— START —

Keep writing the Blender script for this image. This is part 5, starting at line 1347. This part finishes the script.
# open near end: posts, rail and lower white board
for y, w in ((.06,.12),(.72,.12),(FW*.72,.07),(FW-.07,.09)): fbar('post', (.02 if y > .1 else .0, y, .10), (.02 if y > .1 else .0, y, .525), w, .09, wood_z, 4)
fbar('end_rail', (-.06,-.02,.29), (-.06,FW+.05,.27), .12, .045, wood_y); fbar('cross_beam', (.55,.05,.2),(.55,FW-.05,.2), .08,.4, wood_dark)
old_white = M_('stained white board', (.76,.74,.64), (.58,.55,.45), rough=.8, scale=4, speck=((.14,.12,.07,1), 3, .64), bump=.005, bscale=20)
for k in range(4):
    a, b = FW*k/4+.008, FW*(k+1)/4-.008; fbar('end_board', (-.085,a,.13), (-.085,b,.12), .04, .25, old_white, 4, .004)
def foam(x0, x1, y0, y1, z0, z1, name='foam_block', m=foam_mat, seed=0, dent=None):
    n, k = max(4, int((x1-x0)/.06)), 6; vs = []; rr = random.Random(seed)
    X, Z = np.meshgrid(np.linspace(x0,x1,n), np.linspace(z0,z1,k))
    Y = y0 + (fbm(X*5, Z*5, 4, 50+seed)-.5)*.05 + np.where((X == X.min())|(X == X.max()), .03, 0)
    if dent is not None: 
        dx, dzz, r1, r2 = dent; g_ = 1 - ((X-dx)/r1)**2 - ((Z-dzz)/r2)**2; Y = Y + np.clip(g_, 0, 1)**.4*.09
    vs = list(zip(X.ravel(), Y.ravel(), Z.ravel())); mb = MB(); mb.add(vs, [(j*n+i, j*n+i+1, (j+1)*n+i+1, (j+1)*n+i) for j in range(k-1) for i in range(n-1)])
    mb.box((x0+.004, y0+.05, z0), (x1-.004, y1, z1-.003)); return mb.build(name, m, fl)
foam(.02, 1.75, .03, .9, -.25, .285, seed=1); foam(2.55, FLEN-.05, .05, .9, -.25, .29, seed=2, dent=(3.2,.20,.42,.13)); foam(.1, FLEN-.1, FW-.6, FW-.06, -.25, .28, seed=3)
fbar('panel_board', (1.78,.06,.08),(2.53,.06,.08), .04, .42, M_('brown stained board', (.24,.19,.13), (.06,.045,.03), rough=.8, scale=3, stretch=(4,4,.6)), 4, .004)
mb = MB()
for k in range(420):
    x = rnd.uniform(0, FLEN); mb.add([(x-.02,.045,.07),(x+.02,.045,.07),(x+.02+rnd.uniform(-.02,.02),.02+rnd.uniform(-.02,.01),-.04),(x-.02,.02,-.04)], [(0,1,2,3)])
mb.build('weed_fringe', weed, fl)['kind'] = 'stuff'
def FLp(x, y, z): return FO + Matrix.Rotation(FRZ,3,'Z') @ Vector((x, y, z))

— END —

*TASK STATEMENT*:
Write out the data exactly as it stands.

*WRITTEN ANSWER*:
Keep writing the Blender script for this image. This is part 5, starting at line 1347. This part finishes the script.
# open near end: posts, rail and lower white board
for y, w in ((.06,.12),(.72,.12),(FW*.72,.07),(FW-.07,.09)): fbar('post', (.02 if y > .1 else .0, y, .10), (.02 if y > .1 else .0, y, .525), w, .09, wood_z, 4)
fbar('end_rail', (-.06,-.02,.29), (-.06,FW+.05,.27), .12, .045, wood_y); fbar('cross_beam', (.55,.05,.2),(.55,FW-.05,.2), .08,.4, wood_dark)
old_white = M_('stained white board', (.76,.74,.64), (.58,.55,.45), rough=.8, scale=4, speck=((.14,.12,.07,1), 3, .64), bump=.005, bscale=20)
for k in range(4):
    a, b = FW*k/4+.008, FW*(k+1)/4-.008; fbar('end_board', (-.085,a,.13), (-.085,b,.12), .04, .25, old_white, 4, .004)
def foam(x0, x1, y0, y1, z0, z1, name='foam_block', m=foam_mat, seed=0, dent=None):
    n, k = max(4, int((x1-x0)/.06)), 6; vs = []; rr = random.Random(seed)
    X, Z = np.meshgrid(np.linspace(x0,x1,n), np.linspace(z0,z1,k))
    Y = y0 + (fbm(X*5, Z*5, 4, 50+seed)-.5)*.05 + np.where((X == X.min())|(X == X.max()), .03, 0)
    if dent is not None: 
        dx, dzz, r1, r2 = dent; g_ = 1 - ((X-dx)/r1)**2 - ((Z-dzz)/r2)**2; Y = Y + np.clip(g_, 0, 1)**.4*.09
    vs = list(zip(X.ravel(), Y.ravel(), Z.ravel())); mb = MB(); mb.add(vs, [(j*n+i, j*n+i+1, (j+1)*n+i+1, (j+1)*n+i) for j in range(k-1) for i in range(n-1)])
    mb.box((x0+.004, y0+.05, z0), (x1-.004, y1, z1-.003)); return mb.build(name, m, fl)
foam(.02, 1.75, .03, .9, -.25, .285, seed=1); foam(2.55, FLEN-.05, .05, .9, -.25, .29, seed=2, dent=(3.2,.20,.42,.13)); foam(.1, FLEN-.1, FW-.6, FW-.06, -.25, .28, seed=3)
fbar('panel_board', (1.78,.06,.08),(2.53,.06,.08), .04, .42, M_('brown stained board', (.24,.19,.13), (.06,.045,.03), rough=.8, scale=3, stretch=(4,4,.6)), 4, .004)
mb = MB()
for k in range(420):
    x = rnd.uniform(0, FLEN); mb.add([(x-.02,.045,.07),(x+.02,.045,.07),(x+.02+rnd.uniform(-.02,.02),.02+rnd.uniform(-.02,.01),-.04),(x-.02,.02,-.04)], [(0,1,2,3)])
mb.build('weed_fringe', weed, fl)['kind'] = 'stuff'
def FLp(x, y, z): return FO + Matrix.Rotation(FRZ,3,'Z') @ Vector((x, y, z))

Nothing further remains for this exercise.